Concordia discors Stampa

Strano matrimonio, tra violino e tastiera. In principio era il cembalo raddoppiato al grave dalla viola da gamba: sosteneva il solista con la discrezione del basso continuo. Nel Settecento inoltrato, l’invadente pianoforte ridusse il violino ad accompagnatore superfluo. Altra fu la lezione di Bach, consegnata in sei magistrali Sonate «à Cembalo certato è Violino solo, col Basso per Viola da Gamba accompagnata se piace» (1718-1722). Metterci il basso di viola non piace quasi a nessuno: in un altro manoscritto sono chiamate «trii per tastiera e violino». La scrittura è a tre parti, due voci alla tastiera e la terza al violino, spesso in contrappunto imitativo. L’antica «sonata a tre», due violini e basso continuo, per un totale di quattro esecutori, sintetizzata in due soli interpreti si fa dialogo concertante tra attori di pari dignità. Dell’antenata mantiene la struttura in quattro tempi alternanti Adagio e Allegro. La Quarta Sonata, in un do minore elegantemente malinconico, si apre con una cullante Siciliana: il dominio melodico del violino è insidiato dalla varietà delle figure di accompagnamento. Il vasto Allegro fugato esibisce assoluta parità tra le tre voci nello scambio del materiale tematico. Nel fascinoso Adagio nella nobile quiete del mi bemolle maggiore, con indicazioni di forte e piano rarissime in Bach, le voci svolgono disegni contrastanti – scorrevoli terzine nella mano destra del cembalo, solenni ritmi puntati al violino – che confluiscono nell’abbraccio della cadenza finale. L’Allegro finale, malgrado l’impeto danzante, torna al rigoroso stile fugato.
Il culto che Ferruccio Busoni rendeva a Bach traspare nella Sonata in mi minore op. 36a (1898-1900), nella densità ed elevatezza del linguaggio, memore anche del retaggio romantico. L’ampio disegno formale è articolato in tre sezioni senza soluzioni di continuità e con rimandi tematici unificanti. La prima sezione si apre con un Langsam (Lento) che si anima progressivamente, sfociando in un episodio dall’energia ritmata (Poco con moto, assai deciso), per ripiegare sull’eco nostalgica del motivo iniziale. La seconda sezione è un Presto dai toni di Scherzo, pausa giocosa dello spirito. Il misterioso Andante, piuttosto grave introduce un motivo ascendente che sembra cercare identità; la trova nell’Andante con moto, ed è un corale bachiano che canta il fiducioso abbandono all’amore di Dio. Il corale è oggetto di una serie di variazioni, che conducono la melodia a un culmine di splendore espressivo: «apoteotico», indica la partitura.

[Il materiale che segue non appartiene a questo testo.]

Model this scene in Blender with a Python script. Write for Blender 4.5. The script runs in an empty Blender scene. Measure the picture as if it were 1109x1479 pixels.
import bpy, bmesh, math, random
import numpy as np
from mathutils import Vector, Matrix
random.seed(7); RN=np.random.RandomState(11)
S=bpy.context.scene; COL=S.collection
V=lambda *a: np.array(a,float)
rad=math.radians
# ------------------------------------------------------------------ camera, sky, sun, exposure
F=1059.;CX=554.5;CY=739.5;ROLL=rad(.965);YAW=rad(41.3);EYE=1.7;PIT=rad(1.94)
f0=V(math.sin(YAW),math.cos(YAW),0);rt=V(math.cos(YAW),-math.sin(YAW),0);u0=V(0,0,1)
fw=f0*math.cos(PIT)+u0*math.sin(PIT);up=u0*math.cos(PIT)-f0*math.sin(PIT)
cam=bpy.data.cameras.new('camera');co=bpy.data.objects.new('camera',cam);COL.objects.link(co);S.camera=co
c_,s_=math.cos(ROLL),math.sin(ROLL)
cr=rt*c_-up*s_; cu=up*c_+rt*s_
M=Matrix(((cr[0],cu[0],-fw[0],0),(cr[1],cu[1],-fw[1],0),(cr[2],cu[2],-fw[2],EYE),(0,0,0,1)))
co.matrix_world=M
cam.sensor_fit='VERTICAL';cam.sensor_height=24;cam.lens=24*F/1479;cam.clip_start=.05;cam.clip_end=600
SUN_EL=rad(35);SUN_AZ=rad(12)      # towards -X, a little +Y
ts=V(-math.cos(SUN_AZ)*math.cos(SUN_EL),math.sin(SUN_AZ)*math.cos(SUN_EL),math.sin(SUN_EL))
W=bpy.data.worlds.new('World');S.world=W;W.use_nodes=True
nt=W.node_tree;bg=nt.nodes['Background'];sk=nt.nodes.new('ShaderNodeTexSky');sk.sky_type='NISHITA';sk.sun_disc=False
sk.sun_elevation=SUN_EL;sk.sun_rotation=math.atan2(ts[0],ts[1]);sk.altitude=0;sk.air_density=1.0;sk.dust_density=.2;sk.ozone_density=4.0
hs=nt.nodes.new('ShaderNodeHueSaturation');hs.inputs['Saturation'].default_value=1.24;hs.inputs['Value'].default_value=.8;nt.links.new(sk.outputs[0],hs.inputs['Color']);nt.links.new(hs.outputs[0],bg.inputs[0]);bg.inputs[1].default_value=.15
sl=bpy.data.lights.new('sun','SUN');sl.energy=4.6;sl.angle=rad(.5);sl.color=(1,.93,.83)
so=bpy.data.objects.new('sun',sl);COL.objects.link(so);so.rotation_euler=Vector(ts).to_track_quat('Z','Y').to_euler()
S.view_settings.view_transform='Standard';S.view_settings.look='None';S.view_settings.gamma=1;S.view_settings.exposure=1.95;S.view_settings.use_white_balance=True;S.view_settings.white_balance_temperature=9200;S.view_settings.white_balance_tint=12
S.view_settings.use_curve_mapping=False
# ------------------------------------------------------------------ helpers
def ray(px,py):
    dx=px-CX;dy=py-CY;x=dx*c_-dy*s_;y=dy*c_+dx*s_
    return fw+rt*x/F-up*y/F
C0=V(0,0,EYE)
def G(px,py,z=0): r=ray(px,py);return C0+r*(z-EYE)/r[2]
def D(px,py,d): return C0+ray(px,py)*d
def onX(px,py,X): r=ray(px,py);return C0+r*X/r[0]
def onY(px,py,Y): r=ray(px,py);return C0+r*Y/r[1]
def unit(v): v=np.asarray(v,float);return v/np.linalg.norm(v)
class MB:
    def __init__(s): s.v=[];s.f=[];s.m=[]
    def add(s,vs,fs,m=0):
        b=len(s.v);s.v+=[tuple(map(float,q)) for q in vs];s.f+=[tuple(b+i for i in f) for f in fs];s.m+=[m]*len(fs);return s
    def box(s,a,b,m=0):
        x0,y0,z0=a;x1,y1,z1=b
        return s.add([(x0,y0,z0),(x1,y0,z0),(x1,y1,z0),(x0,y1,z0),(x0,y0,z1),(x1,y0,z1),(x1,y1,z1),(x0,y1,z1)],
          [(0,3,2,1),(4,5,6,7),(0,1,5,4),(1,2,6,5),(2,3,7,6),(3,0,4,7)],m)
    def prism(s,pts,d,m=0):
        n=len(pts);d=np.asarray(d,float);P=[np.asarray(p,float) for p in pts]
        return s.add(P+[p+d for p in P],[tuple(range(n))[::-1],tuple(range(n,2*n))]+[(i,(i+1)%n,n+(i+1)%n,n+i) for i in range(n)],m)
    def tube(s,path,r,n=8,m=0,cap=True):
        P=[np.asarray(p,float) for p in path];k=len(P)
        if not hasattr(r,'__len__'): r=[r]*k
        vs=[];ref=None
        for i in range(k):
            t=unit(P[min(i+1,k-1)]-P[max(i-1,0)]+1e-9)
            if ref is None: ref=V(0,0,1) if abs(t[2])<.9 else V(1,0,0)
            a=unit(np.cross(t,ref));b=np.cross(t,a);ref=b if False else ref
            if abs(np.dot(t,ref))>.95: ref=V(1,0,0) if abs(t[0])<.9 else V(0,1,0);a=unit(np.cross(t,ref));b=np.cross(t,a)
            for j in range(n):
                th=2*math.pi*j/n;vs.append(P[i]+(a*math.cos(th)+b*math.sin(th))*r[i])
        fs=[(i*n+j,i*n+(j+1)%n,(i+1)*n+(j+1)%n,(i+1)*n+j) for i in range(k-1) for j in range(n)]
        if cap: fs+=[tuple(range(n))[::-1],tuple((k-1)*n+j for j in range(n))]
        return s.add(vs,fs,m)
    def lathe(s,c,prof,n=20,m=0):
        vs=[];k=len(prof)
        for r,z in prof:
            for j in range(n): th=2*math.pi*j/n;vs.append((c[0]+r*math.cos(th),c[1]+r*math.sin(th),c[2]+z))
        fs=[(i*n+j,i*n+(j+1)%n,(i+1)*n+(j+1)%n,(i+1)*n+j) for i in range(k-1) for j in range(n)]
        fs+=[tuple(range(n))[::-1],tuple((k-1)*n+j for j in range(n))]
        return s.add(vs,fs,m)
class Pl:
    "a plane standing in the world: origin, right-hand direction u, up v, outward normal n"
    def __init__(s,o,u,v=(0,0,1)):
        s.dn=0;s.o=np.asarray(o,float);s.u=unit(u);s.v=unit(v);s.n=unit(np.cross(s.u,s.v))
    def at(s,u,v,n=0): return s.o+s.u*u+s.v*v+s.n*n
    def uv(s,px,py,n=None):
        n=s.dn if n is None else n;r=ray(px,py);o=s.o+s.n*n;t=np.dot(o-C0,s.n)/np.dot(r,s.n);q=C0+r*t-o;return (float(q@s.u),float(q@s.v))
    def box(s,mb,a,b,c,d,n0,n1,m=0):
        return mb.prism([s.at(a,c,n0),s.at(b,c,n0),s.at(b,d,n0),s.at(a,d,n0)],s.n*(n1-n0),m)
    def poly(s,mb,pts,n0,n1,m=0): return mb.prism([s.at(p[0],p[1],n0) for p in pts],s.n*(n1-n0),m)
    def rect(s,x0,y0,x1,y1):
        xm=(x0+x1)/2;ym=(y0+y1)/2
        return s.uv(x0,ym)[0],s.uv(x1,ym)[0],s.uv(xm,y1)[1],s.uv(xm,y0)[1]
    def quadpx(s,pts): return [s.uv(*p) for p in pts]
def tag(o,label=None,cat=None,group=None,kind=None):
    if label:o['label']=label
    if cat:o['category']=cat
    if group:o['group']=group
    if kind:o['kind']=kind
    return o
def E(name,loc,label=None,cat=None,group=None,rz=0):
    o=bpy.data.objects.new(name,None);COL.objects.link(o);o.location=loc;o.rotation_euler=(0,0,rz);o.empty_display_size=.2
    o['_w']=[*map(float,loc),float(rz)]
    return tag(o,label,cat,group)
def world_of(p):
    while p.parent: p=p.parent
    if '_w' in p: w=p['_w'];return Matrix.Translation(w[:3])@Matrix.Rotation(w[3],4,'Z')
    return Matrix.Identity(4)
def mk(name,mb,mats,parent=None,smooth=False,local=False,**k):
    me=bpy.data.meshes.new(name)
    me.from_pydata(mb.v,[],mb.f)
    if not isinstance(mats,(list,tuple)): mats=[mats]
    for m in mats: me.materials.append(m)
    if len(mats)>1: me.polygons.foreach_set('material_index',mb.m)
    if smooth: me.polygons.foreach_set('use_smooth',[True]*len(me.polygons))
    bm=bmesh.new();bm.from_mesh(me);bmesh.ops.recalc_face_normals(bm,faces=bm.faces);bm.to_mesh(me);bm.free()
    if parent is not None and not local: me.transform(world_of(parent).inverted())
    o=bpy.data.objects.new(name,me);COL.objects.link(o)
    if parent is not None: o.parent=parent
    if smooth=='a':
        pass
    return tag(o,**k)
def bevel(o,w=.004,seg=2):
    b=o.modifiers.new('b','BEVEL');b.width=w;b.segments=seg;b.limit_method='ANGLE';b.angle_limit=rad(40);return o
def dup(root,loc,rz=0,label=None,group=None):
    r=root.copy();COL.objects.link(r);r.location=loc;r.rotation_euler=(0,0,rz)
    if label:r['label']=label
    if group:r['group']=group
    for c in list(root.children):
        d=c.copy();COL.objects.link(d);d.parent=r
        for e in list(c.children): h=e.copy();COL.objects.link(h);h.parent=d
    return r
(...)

Arrivare a Webern dopo il tumultuare tardoromantico di Busoni è come fermarsi al limite del silenzio. Eppure anche nei piccolissimi Quattro pezzi op. 7 (1910-1014) è in questione la concordia discors tra i due strumenti. Più evidente è la ricerca di novità timbrica sul violino: in pochissime battute l’interprete è chiamato a scovare sonorità sempre diverse facendo uso delle tecniche più varie (armonici, sordina, col legno) e rispettando richieste dinamiche come «quasi inudibile». Ma il pianoforte ha un impegno analogo, con specifiche risorse: in ogni momento il suono viene reinventato secondo un percorso coerente, perfettamente compiuto nella sua brevità.
Il genio essenzialmente pianistico di Schumann si accostò alla sonata per violino con due lavori del 1851. La Zweite Grosse Sonate in re minore ha il colore scuro e introverso tipico della sua tarda creatività e dà poca soddisfazione al virtuoso dell’arco in cerca di brillanti funambolismi. Si sviluppa nei canonici quattro movimenti. Il primo è carico di energia melodica; lo Scherzo (Molto vivace), teso e appassionato, prolunga la sua eco ritmica a increspare la delicata serenità del tempo lento. Inesausto slancio romantico spinge l’incalzante moto perpetuo del finale.